Это подтверждается исследованием продуктивности сотрудников Microsoft. В то время как они отрабатывали на работе по сорок пять часов, только двадцать восемь из них были эффективными. Это чуть меньше шести плодотворных часов в день.

У нас есть не только наши собственные снижающиеся уровни эффективности, но и обычные пределы доступного времени.

Все мы ощущали полное умственное истощение, которое возникает из-за такой работы. Мы можем выжимать из себя все до последней капли и продлевать рабочий день до восьми, девяти, даже десяти часов. Но мы чувствуем, что наша эффективность снижается по мере увеличения рабочего дня. Мы можем расстраиваться из-за этого факта. Мы говорим себе: «Это всего лишь отчет, таблица. Это не так уж и сложно! Просто сделай это». Но мы также знаем, что за этим стоит нечто большее.

Пытаясь понять, что делает рабочих несчастными, профессор Гарвардского университета Роберт Кеган заметил тяжелое интеллектуальное и эмоциональное участие, необходимое современным работникам. По его словам, интеллектуальная работа требует, чтобы мы «изобрели свою работу или владели ею». Есть объективная часть нашей работы: подробные описания должностей, целей, проектов, сроков и так далее. Но есть еще и субъективная часть: личная инициатива, самооценка и анализ проекта, не говоря уже об ответственности за результаты, ожидания в отношении личного роста и опыта, а также другие аспекты нашего интеллекта, воображения и эмоциональных ресурсов.

Часто мы рассматриваем заботу о себе либо как роскошь, либо как эгоистичное потакание.

Рассматривая требования конкретной работы, мы обычно ориентируемся на внешние, объективные условия. Эта часть кажется сложной, но выполнимой даже в течение длительного времени. Но внутренние, субъективные условия все равно присутствуют, даже если они незаметны. И все они имеют свою цену. Мы не можем прикладывать такое количество интеллектуальных и эмоциональных усилий длительное время, даже если уверены в обратном.

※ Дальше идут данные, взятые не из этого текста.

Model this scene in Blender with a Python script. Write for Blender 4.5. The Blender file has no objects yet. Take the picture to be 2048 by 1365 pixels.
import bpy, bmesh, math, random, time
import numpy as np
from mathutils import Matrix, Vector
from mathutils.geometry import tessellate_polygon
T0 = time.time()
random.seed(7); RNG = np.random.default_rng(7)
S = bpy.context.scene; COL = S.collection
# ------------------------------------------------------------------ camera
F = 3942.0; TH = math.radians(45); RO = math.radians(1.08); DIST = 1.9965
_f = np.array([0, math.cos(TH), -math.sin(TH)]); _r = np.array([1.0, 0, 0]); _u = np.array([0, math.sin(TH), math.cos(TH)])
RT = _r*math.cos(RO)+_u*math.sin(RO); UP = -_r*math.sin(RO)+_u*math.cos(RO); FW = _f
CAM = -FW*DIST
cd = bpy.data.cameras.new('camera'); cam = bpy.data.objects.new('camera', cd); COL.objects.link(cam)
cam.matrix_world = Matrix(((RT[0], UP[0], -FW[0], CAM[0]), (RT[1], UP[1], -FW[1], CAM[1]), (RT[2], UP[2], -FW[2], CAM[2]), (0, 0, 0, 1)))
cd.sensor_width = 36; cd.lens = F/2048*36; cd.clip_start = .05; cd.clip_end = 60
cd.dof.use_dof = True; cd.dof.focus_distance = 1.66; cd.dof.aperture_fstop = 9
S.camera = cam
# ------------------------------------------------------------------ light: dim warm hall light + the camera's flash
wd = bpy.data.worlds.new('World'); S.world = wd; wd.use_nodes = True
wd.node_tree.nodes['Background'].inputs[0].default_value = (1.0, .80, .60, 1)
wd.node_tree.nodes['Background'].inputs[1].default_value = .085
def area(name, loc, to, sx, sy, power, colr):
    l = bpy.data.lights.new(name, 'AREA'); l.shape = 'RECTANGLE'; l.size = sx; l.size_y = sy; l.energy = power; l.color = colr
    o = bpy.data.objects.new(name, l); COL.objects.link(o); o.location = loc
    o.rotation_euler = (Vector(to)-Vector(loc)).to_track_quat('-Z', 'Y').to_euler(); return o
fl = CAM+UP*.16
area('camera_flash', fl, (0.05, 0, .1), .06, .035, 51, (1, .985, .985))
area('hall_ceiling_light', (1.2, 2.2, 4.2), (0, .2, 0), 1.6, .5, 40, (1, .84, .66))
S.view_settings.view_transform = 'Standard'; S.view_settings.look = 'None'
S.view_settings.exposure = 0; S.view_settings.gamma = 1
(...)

У нас есть не только наши собственные снижающиеся уровни эффективности, но и обычные пределы доступного времени. Это просто математика. В неделе 168 часов. Какое-то время из этих часов нам необходимо спать, мы также должны заботиться о наших физических потребностях: принимать пищу, ходить в душ и делать другие необходимые вещи. Мы можем либо возмущаться этой реальностью, либо рассматривать эти ограничения как подарок. Почему? Да потому что они заставляют нас прояснять, расставлять приоритеты и осознанно относиться к тому, что мы выбираем делать.

Ограничения активируют фокус

Долгое время одной из самых больших проблем, с которыми я (Майкл) сталкивался, было отсутствие рабочих границ – никакого «тихого часа» или перерыва на обед. Даже если бы мне удалось приехать домой к ужину в 18:00, я бы открыл ноутбук и потратил еще несколько часов на работу. По выходным, как и Тиффани, я тайком возвращался в офис. Это было до того, как я осознал границы времени.

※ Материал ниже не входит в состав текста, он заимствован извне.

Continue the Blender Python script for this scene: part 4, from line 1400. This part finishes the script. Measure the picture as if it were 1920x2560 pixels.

Когда я стал генеральным директором «Томас Нельсон» в 2005 году, это была самая большая и весомая работа в моей жизни. Мы были публичной компанией, акции которой продавались на Нью-Йоркской фондовой бирже. У меня были инвесторы, совет директоров, 650 сотрудников и тысячи клиентов. Я быстро понял, что могу работать все 168 часов в неделю и все равно не успею сделать все.

К счастью, в то время у меня был консультант, который посоветовал мне установить три жестких границы: не работать после 18:00, не работать по выходным, не работать в отпуске. Сначала я обращал внимание только на запреты. Потребовалось время, чтобы понять, как это повлияло на то, что я сделал.

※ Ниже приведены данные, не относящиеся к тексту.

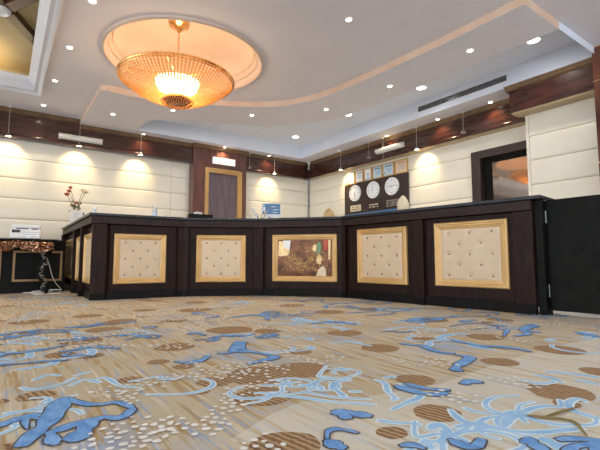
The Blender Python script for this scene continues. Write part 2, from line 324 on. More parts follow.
for k in range(130):
    x, y = rs.uniform(X0+.5, 4.5), rs.uniform(-4.5, 7.2)
    if near(x,y): continue
    discs.append((x, y, rs.uniform(.05,.15)))
for k in range(110):
    x, y = rs.uniform(X0+2, 4.3), rs.uniform(-3, 6.0)
    if near(x,y): continue
    a = rs.uniform(0,6.28); l = []
    for j in range(6): l.append((x,y)); x += .18*math.cos(a); y += .18*math.sin(a); a += rs.uniform(-.6,.6)
    pebs.append(l)
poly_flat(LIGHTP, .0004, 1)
for i, (x, y, r) in enumerate(discs):
    n = 26; ph = rs.uniform(0,6)
    poly_flat([(x+r*(1+.04*math.sin(3*a+ph)+.02*math.sin(7*a))*math.cos(a), y+r*(.95+.04*math.cos(2*a+ph))*math.sin(a)) for a in [2*PI*k/n for k in range(n)]], .0008+i*2e-6, 2)
for i, (w, l) in enumerate(pales):
    q = rs.random(); ribbon(l, w*.8, .0016+i*1e-6, 5, q, .007); ribbon(l, w*.8, .0022+i*1e-6, 4, q)
for i, (w, l) in enumerate(ribs):
    q = rs.random(); ribbon(l, w*.85, .0028+i*1e-6, 6, q, .005); ribbon(l, w*.85, .0034+i*1e-6, 3, q)
pebd = []
for l in pebs:
    P = smooth_line(l, 10)
    for p in P:
        for q in range(3):
            x = p.x+rs.gauss(0,.022); y = p.y+rs.gauss(0,.03); a = rs.uniform(0,6); r1 = rs.uniform(.008,.014); r2 = r1*rs.uniform(.65,1)
            if any((x-u_)**2+(y-w_)**2 < .026**2 for u_, w_ in pebd[-60:]): continue
            pebd.append((x,y))
            pts = []
            for k in range(7):
                t = 2*PI*k/7; u, v_ = r1*math.cos(t), r2*math.sin(t)
                pts.append((x+u*math.cos(a)-v_*math.sin(a), y+u*math.sin(a)+v_*math.cos(a)))
            poly_flat(pts, .0042+len(pebd)*4e-7, 7)
for l in TEN: ribbon(l, .013, .0052, 8, .3)
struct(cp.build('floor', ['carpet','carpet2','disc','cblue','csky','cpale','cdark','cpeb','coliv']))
mb = MB(); mb.prism([(4.0,-.5),(XR,-.5),(XR,8.58),(1.4,8.58),(1.4,6.2),(2.2,6.1),(3.3,5.5),(4.1,4.3)], .0045, .010)
struct(mb.build('floor', 'tile'))['label'] = 'pale tile floor behind the counter'

# --- ceiling
def circle(cx, cy, r, n=64): return [(cx+r*math.cos(2*PI*k/n), cy+r*math.sin(2*PI*k/n)) for k in range(n)]
MC = (1.80, 5.05)                                   # centre of the round recess
inner = [(1.03,YB),(1.04,6.52),(1.10,6.46),(1.45,6.47),(1.95,6.36),(2.43,6.16),(2.95,5.93),(3.41,5.62),(3.60,5.42),(3.73,5.18),(3.84,4.90),(3.92,4.45),(3.97,3.72),(4.01,2.83),(4.01,1.86)]
tray = [(1.95,8.12),(5.80,8.12),(5.80,1.86),(4.76,1.86),(4.76,4.46),(4.68,5.36),(4.53,5.75),(4.28,6.10),(3.86,6.50),(3.50,6.68),(3.18,6.82),(2.62,7.05),(2.25,7.2),(2.0,7.45)]
slab_outer = inner + [(4.76,1.86),(4.76,1.8605)]
mb = MB()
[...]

Ограничения заставили меня эффективно использовать свое рабочее время. До этого я часто отвлекался, особенно после обеда. В то время я думал про себя: если я не сделаю это до того, как выйду из офиса, то смогу сделать это дома после ужина. Согласно Паркинсону: работа расширяется, чтобы заполнить все возможное пространство. Но мой добровольный комендантский час в 18:00 сделал это нереальным. (Так появился вывод Хайятта.)

Ограничения помогали мне оставаться сосредоточенным, избегать бессмысленной деятельности и планировать свое рабочее время, чтобы я мог сосредоточиться на других сферах жизни.

Я (Меган) тоже прошла через это. До этого я упоминала в первой главе, что уже много лет работаю по 6 часов в день. Я подумала, что мы внедрим это в нашей компании, ведь другие фирмы по всему миру с заметным успехом экспериментировали с сокращением рабочего дня.

Поэтому в начале ковидного кризиса мы решили официально изменить рабочий день в «Майкл Хайятт & Co» и в качестве эксперимента сократили его до шести часов. У нас уже был гибкий график, но мы хотели официально внедрить изменения, чтобы у нашей команды было время, необходимое для решения чрезвычайных задач, связанных с пандемией.

Мы обнаружили, что шестичасовой рабочий день не только способствовал продуктивности, но и стимулировал возникновение новых творческих подходов к работе.

Ограничения способствуют творчеству

С раннего детства Фил Хансен хотел стать художником. Он посещал художественную школу и специализировался на стиле пуантилизм, технике фрагментации, в которой используются сотни и тысячи крошечных точек для создания изображения.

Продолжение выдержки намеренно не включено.